A volunteer police force in rural Mexico has recruited children as young as 12 after a wave of kidnappings hit the area. The case represents yet another sign of how some areas of the country struggle to deal with organized crime.
Armed with rifles and batons, and with their faces covered, boys and girls paraded through the local sports field this week before joining a patrol in Ayahualtempa, a mountain village in the southwestern state of Guerrero.
“We can’t study because of the lack of law,” a recruited teenager told the Milenio television channel. The boy explained that he learned to shoot a gun after a few lessons.
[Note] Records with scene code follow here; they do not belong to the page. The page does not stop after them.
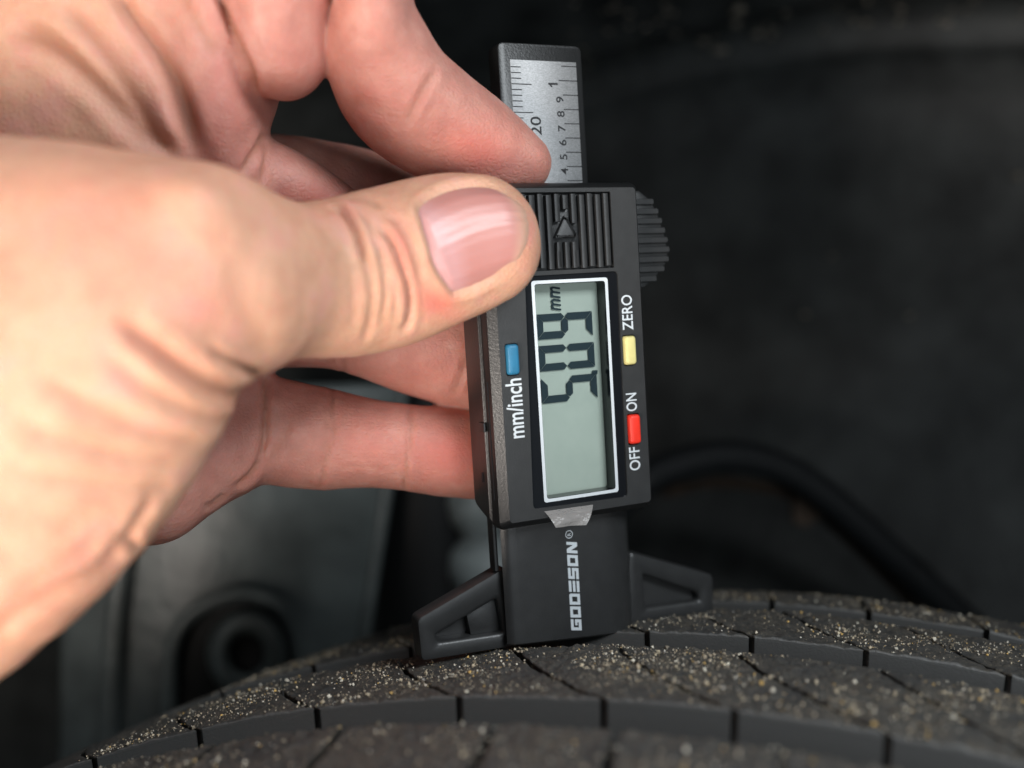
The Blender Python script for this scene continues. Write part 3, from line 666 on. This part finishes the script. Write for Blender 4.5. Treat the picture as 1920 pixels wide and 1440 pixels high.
# folds of the thumb base
crease(T_, [(205, 590), (265, 632), (325, 680), (385, 722), (440, 745), (480, 745)], 1.01, 20)
crease(T_, [(385, 652), (425, 678), (462, 696), (495, 700)], 0.80, 10)
crease(T_, [(190, 660), (280, 730), (370, 775), (450, 790)], 0.54, 17)
crease(T_, [(60, 700), (170, 760), (290, 815), (400, 830)], 0.46, 19)
crease(T_, [(20, 790), (130, 830), (260, 860), (360, 865)], 0.40, 16)
crease(T_, [(0, 880), (140, 905), (270, 915), (330, 905)], 0.30, 16)
crease(T_, [(262, 1035), (245, 1010), (262, 970), (290, 930)], 0.61, 10)
crease(T_, [(-20, 1205), (30, 1150), (110, 1100), (190, 1065), (225, 1020), (236, 985)], 0.46, 15)
crease(T_, [(-10, 1150), (60, 1090), (150, 1040), (200, 990)], 0.24, 14)
crease(T_, [(440, 470), (455, 560), (480, 640), (498, 680)], 0.34, 30, .1)
bump_(T_, 395, 370, 90, 70, 1.2, 0); bump_(T_, 450, 770, 40, 50, .6)
# folded skin of the web and the base of the index finger
crease(Wb, [(0, 60), (70, 72), (130, 112), (200, 178), (262, 248), (300, 290)], 1.3, 20)
crease(Wb, [(110, 0), (160, 55), (215, 128), (262, 200), (300, 265), (335, 300)], 1.1, 17)
crease(Wb, [(205, -40), (240, 20), (290, 90), (325, 150), (348, 215), (366, 285)], 1.7, 15)
crease(Wb, [(330, -60), (345, 0), (380, 60), (410, 110)], .7, 16)
crease(Wb, [(402, -20), (425, 30), (448, 85), (470, 135), (484, 180)], 1.2, 7)
crease(Wb, [(500, 245), (480, 285), (452, 330)], .8, 7); crease(Wb, [(498, 262), (497, 300), (490, 350)], .5, 6)
crease(Wb, [(822, 125), (800, 160), (780, 195), (752, 250)], .5, 7)
crease(Wb, [(640, 190), (700, 205), (760, 235)], .15, 14)
# finger joint creases
crease(Pm, [(497, 690), (498, 760), (497, 820), (487, 868)], .85, 6); crease(Pm, [(488, 862), (470, 890), (440, 915)], .8, 6); crease(Pm, [(545, 780), (530, 830), (508, 868)], .35, 7)
crease(Pm, [(618, 712), (624, 760), (622, 820), (606, 880), (596, 925)], .5, 4.5); crease(Pm, [(608, 770), (612, 820), (598, 880)], .3, 4)
crease(Pm, [(766, 752), (769, 800), (764, 850), (760, 890), (756, 928)], .55, 4.5); crease(Pm, [(775, 770), (778, 810)], .2, 4)
crease(Pm, [(642, 660), (646, 690), (640, 712)], .45, 5); crease(Pm, [(880, 660), (866, 700), (848, 745)], .35, 6); crease(Pm, [(895, 690), (878, 735)], .25, 5)
crease(Pm, [(285, 990), (300, 940), (322, 890)], .5, 8); crease(Pm, [(420, 925), (400, 945), (380, 950)], .4, 6)
for y_ in (790, 812, 834, 855, 872): crease(Pm, [(640, y_), (690, y_ + 3), (745, y_ + 6)], .10, 3)
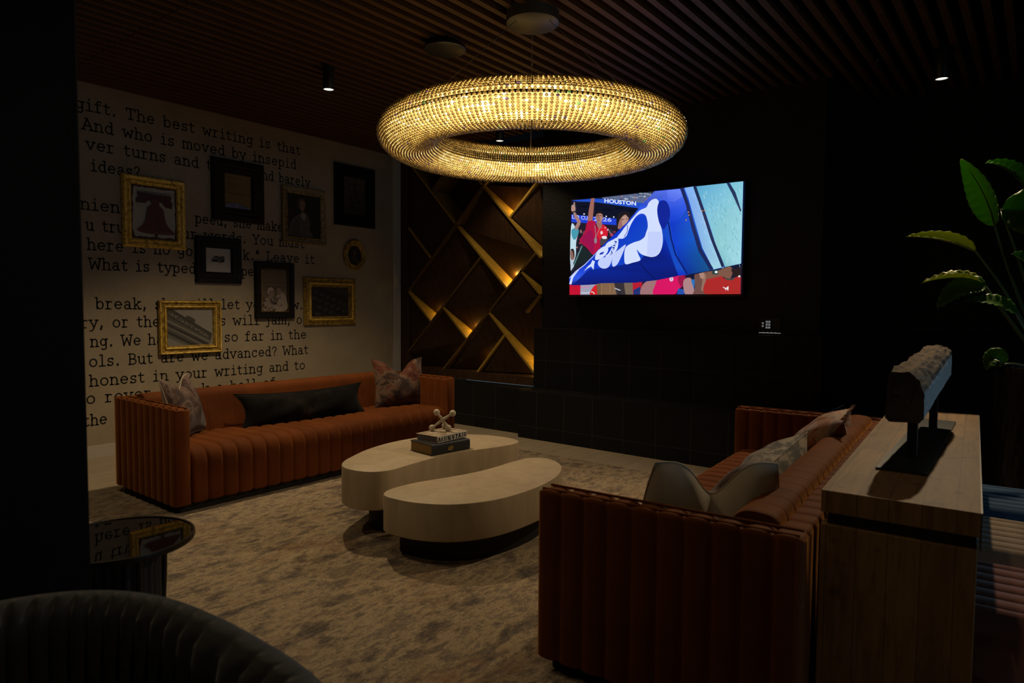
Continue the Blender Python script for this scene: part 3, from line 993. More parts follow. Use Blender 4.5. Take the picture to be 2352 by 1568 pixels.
b1r = math.atan2(3.47 - 3.134, -3.105 + 3.145)
make_book('hardback_book', 'thick navy hardback with gold emblem and gilt pages, lower of the two stacked', (-3.145, 3.134, 0.4405), b1r, 0.335, 0.245, 0.073, M['navy_cover'], M['gilt_pages'], emblem=emb1)
b2r = math.atan2(3.507 - 3.201, -3.164 + 3.156)
make_book('hardback_book', 'book with black on white lettered spine, upper of the two stacked', (-3.158, 3.196, 0.514), b2r, 0.305, 0.20, 0.046, M['printed_cover'], M['grey_pages'], emblem=emb2)

M['bone'] = noisemat('chipped_cream_paint', [(0.28, (0.16, 0.12, 0.08)), (0.38, (0.52, 0.45, 0.33)), (0.7, (0.62, 0.55, 0.42))], 40, rough=0.5)
jc = Vector((-3.272, 3.366, 0.641))
jk = thing('decorative_jack', 'chipped cream toy jack ornament standing on the stacked books', 'ornament', (jc.x, jc.y, 0.5605))
ends = [(-0.034, -0.026, 0.053), (0.056, 0.043, 0.047), (-0.059, -0.045, -0.058), (0.031, 0.024, -0.058), (-0.052, 0.075, -0.058), (0.052, -0.070, 0.05)]
ends = ends[:5]
bm = bmesh.new()
zc = jc.z - 0.5605
for e in ends:
    p = Vector(e)
    add_tube(bm, [(0, 0, zc), (p.x * .5, p.y * .5, zc + p.z * .5), (p.x * .93, p.y * .93, zc + p.z * .93)], 0.01, 8, radii=[0.013, 0.0085, 0.007])
bmesh.ops.create_uvsphere(bm, u_segments=12, v_segments=8, radius=0.014, matrix=Matrix.Translation((0, 0, zc)))
bm_obj('arms', bm, M['bone'], jk, smooth=True)
for e in ends:
    bm = bmesh.new()
    bmesh.ops.create_uvsphere(bm, u_segments=20, v_segments=14, radius=0.0228, matrix=Matrix.Translation((e[0], e[1], zc + e[2])))
    bm_obj('ball', bm, M['bone'], jk, smooth=True)

# ================================================================== CHANDELIER
CH = Vector((-2.756, 3.686, 2.575))
CR, CW, CHH = 0.831, 0.192, 0.133
ch = thing('ring_chandelier', 'large glowing ring chandelier of crystal beads hung over the coffee tables', 'chandelier', CH)
def bead_mat(name, tint):
    mt, nt, b = newmat(name)
    nt.nodes.remove(b)
    out = nt.nodes['Material Output']
    gl = node(nt, 'ShaderNodeBsdfGlass')
    gl.inputs['Color'].default_value = (*tint, 1)
    gl.inputs['Roughness'].default_value = 0.03
    gl.inputs['IOR'].default_value = 1.52
    tr = node(nt, 'ShaderNodeBsdfTransparent')
    tr.inputs['Color'].default_value = (*tint, 1)
    geo = node(nt, 'ShaderNodeNewGeometry')
    lo = tuple(x * 0.6 for x in tint)
    cc = ramp(nt, [(0.0, lo), (0.45, tuple(x * 0.8 for x in tint)), (1.0, tint)], geo.outputs['Random Per Island'])
    nt.links.new(cc, gl.inputs['Color'])
    nt.links.new(cc, tr.inputs['Color'])
    mx = node(nt, 'ShaderNodeMixShader')
    mx.inputs[0].default_value = 0.90
    nt.links.new(tr.outputs[0], mx.inputs[1])
    nt.links.new(gl.outputs[0], mx.inputs[2])
    nt.links.new(mx.outputs[0], out.inputs['Surface'])
    return mt

ico = bmesh.new()
bmesh.ops.create_icosphere(ico, subdivisions=1, radius=1.0)
iv = np.array([v.co[:] for v in ico.verts])
ifc = np.array([[v.index for v in f.verts] for f in ico.faces])
ico.free()
NS = 214
per = PI * (3 * (CW + CHH) - math.sqrt((3 * CW + CHH) * (CW + 3 * CHH)))
NB = int(per / 0.0178)
# equal arc-length parameters round the oval section
tt = np.linspace(0, 2 * PI, 721)
sx_, sy_ = CW * np.cos(tt), CHH * np.sin(tt)
cum = np.r_[0, np.cumsum(np.hypot(np.diff(sx_), np.diff(sy_)))]
B = np.interp(np.arange(NB) / NB * cum[-1], cum, tt)
rs = np.random.RandomState(5)
allv = {0: [], 1: [], 2: []}
for s in range(NS):
    a = 2 * PI * s / NS
    er = np.array([math.cos(a), math.sin(a), 0])
    et = np.array([-math.sin(a), math.cos(a), 0])
    for j in range(NB):
        rr = CR + CW * math.cos(B[j])
        c = er * rr + np.array([0, 0, CHH * math.sin(B[j])])
        ht = min(0.0122, PI * rr / NS * 0.83)
        rz = rs.rand() * 6.28
        v = iv
        cr_, sr_ = math.cos(rz), math.sin(rz)
        v = np.stack([v[:, 0] * cr_ - v[:, 1] * sr_, v[:, 0] * sr_ + v[:, 1] * cr_, v[:, 2]], 1)
        P = c + np.outer(v[:, 0] * ht, et) + np.outer(v[:, 1] * 0.0092, er) + np.outer(v[:, 2] * 0.0092, [0, 0, 1])
        q = rs.rand()
        allv[1 if q < 0.012 else (2 if q < 0.018 else 0)].append(P)
AV = np.concatenate([np.concatenate(allv[k]) for k in (0, 1, 2)])
cnts = [len(allv[k]) for k in (0, 1, 2)]
nb = sum(cnts)
AF = (ifc[None] + (np.arange(nb) * len(iv))[:, None, None]).reshape(-1, 3)
me = bpy.data.meshes.new('crystal_beads')
me.vertices.add(len(AV))
me.vertices.foreach_set('co', AV.ravel())
me.loops.add(AF.size)
me.loops.foreach_set('vertex_index', AF.ravel().astype(np.int32))
me.polygons.add(len(AF))
me.polygons.foreach_set('loop_start', np.arange(0, AF.size, 3, dtype=np.int32))
me.polygons.foreach_set('use_smooth', np.ones(len(AF), bool))
me.polygons.foreach_set('material_index', np.repeat([0, 1, 2], [c * len(ifc) for c in cnts]).astype(np.int32))
me.update()
me.validate()
for mt in (bead_mat('crystal', (1.0, 0.93, 0.74)), bead_mat('violet_glint', (0.62, 0.55, 1.0)), bead_mat('aqua_glint', (0.6, 1.0, 0.8))):  # a few beads tinted violet and aqua to imitate dispersion glints
    me.materials.append(mt)
bo = link(bpy.data.objects.new('crystal_beads', me), ch)
bo['kind'] = 'stuff'

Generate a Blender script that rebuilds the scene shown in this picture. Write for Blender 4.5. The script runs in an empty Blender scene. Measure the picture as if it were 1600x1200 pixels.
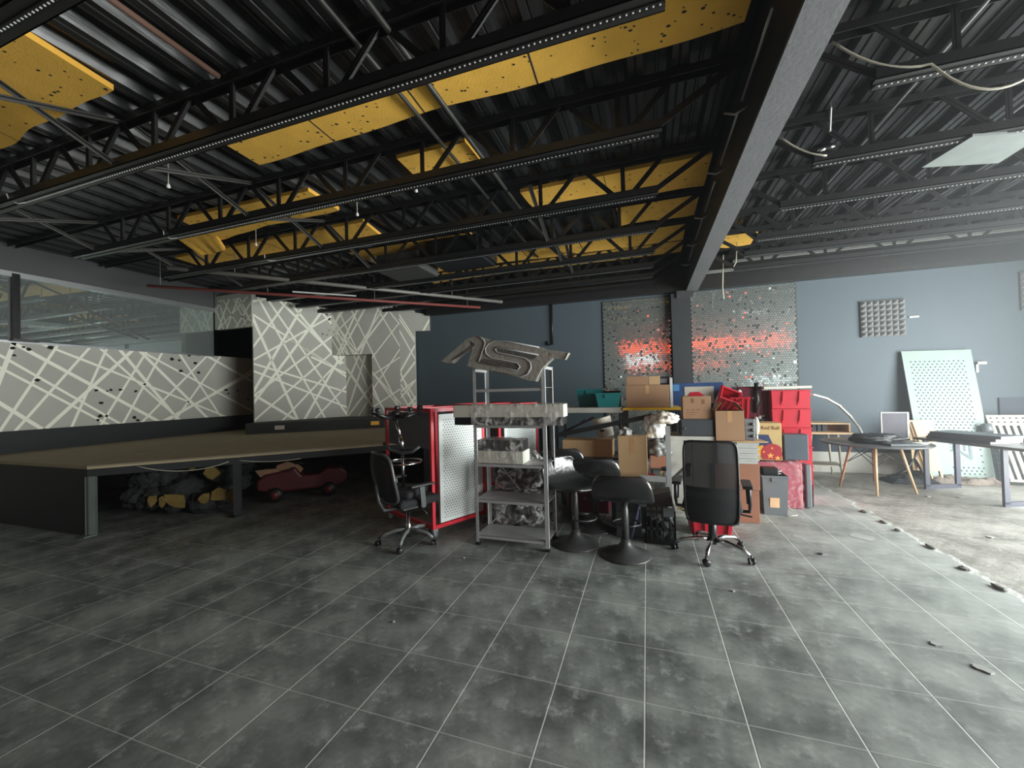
import bpy, bmesh, math, random
from mathutils import Vector, Matrix, noise
random.seed(7)
R = math.radians
S = bpy.context.scene
COL = S.collection

# ------------------------------------------------------------------ camera
FPX, PITCH, ROLL, YAW, EYE = 623.71, .0158195, -.0253549, -.3255591, 1.6
_r = Vector((math.cos(YAW), -math.sin(YAW), 0)); _f = Vector((math.sin(YAW), math.cos(YAW), 0)); _u = Vector((0, 0, 1))
_f2 = _f*math.cos(PITCH) + _u*math.sin(PITCH); _u2 = -_f*math.sin(PITCH) + _u*math.cos(PITCH)
_r3 = _r*math.cos(ROLL) + _u2*math.sin(ROLL); _u3 = -_r*math.sin(ROLL) + _u2*math.cos(ROLL)
cd = bpy.data.cameras.new('camera'); cam = bpy.data.objects.new('camera', cd); COL.objects.link(cam)
cd.sensor_width = 36; cd.lens = FPX/1600*36; cd.clip_start = .05
cam.matrix_world = Matrix(((_r3.x, _u3.x, -_f2.x, 0), (_r3.y, _u3.y, -_f2.y, 0), (_r3.z, _u3.z, -_f2.z, EYE), (0, 0, 0, 1)))
S.camera = cam
def ray(px, py): return _r3*((px-800)/FPX) - _u3*((py-600)/FPX) + _f2
def at(px, py, Y=None, X=None, Z=None):
    """survey helper: where the sight line of a photograph pixel meets a real plane"""
    d = ray(px, py); o = Vector((0, 0, EYE))
    if Y is not None: t = Y/d.y
    elif X is not None: t = X/d.x
    else: t = (Z-EYE)/d.z
    return o + d*t
def at_plane(px, py, p, n):
    d = ray(px, py); o = Vector((0, 0, EYE)); t = (Vector(p)-o).dot(n)/d.dot(n); return o + d*t

# ------------------------------------------------------------------ materials
def lin(c):
    c = c/255.0
    return c/12.92 if c <= .04045 else ((c+.055)/1.055)**2.4
def rgb(r, g, b): return (lin(r), lin(g), lin(b), 1)
MATS = {}
def mat(name, c, rough=.6, metal=0, vary=.25, scale=6, bump=0, bscale=40, spec=.5, trans=0, coat=0, stretch=None, alpha=1):
    if name in MATS: return MATS[name]
    m = bpy.data.materials.new(name); m.use_nodes = True; nt = m.node_tree; N = nt.nodes; L = nt.links
    b = N['Principled BSDF']; b.inputs['Roughness'].default_value = rough; b.inputs['Metallic'].default_value = metal
    b.inputs['Specular IOR Level'].default_value = spec; b.inputs['Transmission Weight'].default_value = trans; b.inputs['Coat Weight'].default_value = coat
    b.inputs['Alpha'].default_value = alpha
    col = rgb(*c)
    tc = N.new('ShaderNodeTexCoord'); mp = N.new('ShaderNodeMapping'); L.new(tc.outputs['Object'], mp.inputs['Vector'])
    if stretch: mp.inputs['Scale'].default_value = stretch
    nz = N.new('ShaderNodeTexNoise'); nz.inputs['Scale'].default_value = scale; nz.inputs['Detail'].default_value = 5; L.new(mp.outputs[0], nz.inputs['Vector'])
    mx = N.new('ShaderNodeMix'); mx.data_type = 'RGBA'
    mx.inputs[6].default_value = tuple(x*(1-vary) for x in col[:3]) + (1,)
    mx.inputs[7].default_value = tuple(min(1, x*(1+vary)) for x in col[:3]) + (1,)
    L.new(nz.outputs['Fac'], mx.inputs['Factor']); L.new(mx.outputs[2], b.inputs['Base Color'])
    if bump:
        n2 = N.new('ShaderNodeTexNoise'); n2.inputs['Scale'].default_value = bscale; n2.inputs['Detail'].default_value = 4; L.new(mp.outputs[0], n2.inputs['Vector'])
        bp = N.new('ShaderNodeBump'); bp.inputs['Strength'].default_value = bump; bp.inputs['Distance'].default_value = .02
        L.new(n2.outputs['Fac'], bp.inputs['Height']); L.new(bp.outputs[0], b.inputs['Normal'])
    MATS[name] = m
    return m
def emit(name, c, s):
    if name in MATS: return MATS[name]
    m = bpy.data.materials.new(name); m.use_nodes = True; b = m.node_tree.nodes['Principled BSDF']
    b.inputs['Base Color'].default_value = rgb(*c); b.inputs['Emission Color'].default_value = rgb(*c); b.inputs['Emission Strength'].default_value = s
    MATS[name] = m; return m

def floor_mat():
    m = bpy.data.materials.new('slate_tile_and_bare_screed'); m.use_nodes = True; nt = m.node_tree; N = nt.nodes; L = nt.links
    b = N['Principled BSDF']
    tc = N.new('ShaderNodeTexCoord'); sx = N.new('ShaderNodeSeparateXYZ'); L.new(tc.outputs['Object'], sx.inputs[0])
    def math_(op, a, bb=None, clamp=False):
        n = N.new('ShaderNodeMath'); n.operation = op; n.use_clamp = clamp
        for i, v in enumerate((a, bb)):
            if v is None: continue
            if isinstance(v, (int, float)): n.inputs[i].default_value = v
            else: L.new(v, n.inputs[i])
        return n.outputs[0]
    def noise_(s, d=6, r=.6):
        n = N.new('ShaderNodeTexNoise'); n.inputs['Scale'].default_value = s; n.inputs['Detail'].default_value = d; n.inputs['Roughness'].default_value = r
        L.new(tc.outputs['Object'], n.inputs['Vector']); return n.outputs['Fac']
    def ramp(v, a, bb):
        n = N.new('ShaderNodeMapRange'); n.interpolation_type = 'SMOOTHSTEP'; L.new(v, n.inputs[0]); n.inputs[1].default_value = a; n.inputs[2].default_value = bb; return n.outputs[0]
    def mix(f, a, bb):
        n = N.new('ShaderNodeMix'); n.data_type = 'RGBA'
        if isinstance(f, (int, float)): n.inputs['Factor'].default_value = f
        else: L.new(f, n.inputs['Factor'])
        for i, v in ((6, a), (7, bb)):
            if isinstance(v, tuple): n.inputs[i].default_value = v
            else: L.new(v, n.inputs[i])
        return n.outputs[2]
    T = .46
    gx = math_('ADD', math_('DIVIDE', sx.outputs[0], T), 2.1197+50); gy = math_('ADD', math_('DIVIDE', sx.outputs[1], T), -3.6613+50)
    dx = math_('ABSOLUTE', math_('SUBTRACT', math_('FRACT', gx), .5)); dy = math_('ABSOLUTE', math_('SUBTRACT', math_('FRACT', gy), .5))
    ljx = ramp(dx, .490, .495); ljy = ramp(dy, .491, .496)
    grout = math_('MAXIMUM', ljx, math_('MULTIPLY', ljy, .75))
    cell = N.new('ShaderNodeCombineXYZ'); L.new(math_('FLOOR', gx), cell.inputs[0]); L.new(math_('FLOOR', gy), cell.inputs[1])
    wn = N.new('ShaderNodeTexWhiteNoise'); wn.noise_dimensions = '3D'; L.new(cell.outputs[0], wn.inputs['Vector'])
    n1 = noise_(2.2, 8, .65); n2 = noise_(9, 8, .7); n3 = noise_(.55, 3)
    tile = mix(ramp(n1, .3, .74), rgb(72, 77, 75), rgb(149, 154, 149))
    tile = mix(math_('MULTIPLY', ramp(n2, .5, .72), .6), tile, rgb(183, 188, 183))
    tile = mix(math_('MULTIPLY', wn.outputs['Value'], .3), tile, rgb(94, 99, 96))
    # trodden dust towards the bare screed
    dust = math_('MULTIPLY', ramp(math_('ADD', sx.outputs[0], math_('MULTIPLY', math_('SUBTRACT', n1, .5), 2.5)), -.4, 3.4), .5)
    tile = mix(dust, tile, rgb(185, 189, 184))
    tile = mix(math_('MULTIPLY', grout, .62), tile, rgb(214, 216, 209))
    scr = mix(ramp(n1, .3, .7), rgb(111, 110, 104), rgb(161, 159, 152)); scr = mix(math_('MULTIPLY', ramp(n2, .5, .7), .5), scr, rgb(185, 183, 176))
    edge = ramp(math_('ADD', sx.outputs[0], math_('MULTIPLY', math_('SUBTRACT', noise_(5, 5), .5), .22)), 2.50, 2.56)
    col = mix(edge, tile, scr)
    # leaf litter trodden into the tiles by the stage
    px_ = math_('SUBTRACT', sx.outputs[0], -4.75); py_ = math_('MULTIPLY', math_('SUBTRACT', sx.outputs[1], 3.05), 2.2)
    rad = math_('SQRT', math_('ADD', math_('MULTIPLY', px_, px_), math_('MULTIPLY', py_, py_)))
    lit = math_('MULTIPLY', ramp(math_('ADD', rad, math_('MULTIPLY', math_('SUBTRACT', n1, .5), 1.2)), 1.1, .35), ramp(noise_(16, 6, .7), .5, .58))
    col = mix(math_('MULTIPLY', lit, .8), col, rgb(128, 122, 104))
    L.new(col, b.inputs['Base Color'])
    rgh = N.new('ShaderNodeMapRange'); L.new(n1, rgh.inputs[0]); rgh.inputs[3].default_value = .42; rgh.inputs[4].default_value = .68
    L.new(rgh.outputs[0], b.inputs['Roughness']); b.inputs['Specular IOR Level'].default_value = .4
    hgt = math_('SUBTRACT', math_('MULTIPLY', n2, .25), math_('MULTIPLY', grout, math_('SUBTRACT', 1.0, edge)))
    hgt = math_('SUBTRACT', hgt, math_('MULTIPLY', edge, math_('ADD', 1.0, math_('MULTIPLY', n2, 3.5))))
    bp = N.new('ShaderNodeBump'); bp.inputs['Strength'].default_value = .5; bp.inputs['Distance'].default_value = .01; L.new(hgt, bp.inputs['Height']); L.new(bp.outputs[0], b.inputs['Normal'])
    return m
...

Violence has recently increased in Guerrero, one of Mexico's poorest states. In early January, a drone attack, allegedly carried out by the La Familia Michoacana drug cartel, killed around 30 people, according to human rights groups.
In Ayahualtempa, four members of a local family have been missing since Friday (19), when they were kidnapped, the Guerrero state public prosecutor's office reported.
The minors are reinforcing the volunteer police force and will do their best to protect the village of about 700 people while the adults search for the missing people, said Antonio Toribio, a local official.
“We will not allow them to kidnap us anymore or for people to continue disappearing,” Toribio said.
This is not the first time that minors have been armed in Guerrero, where authorities have struggled to combat powerful drug trafficking gangs.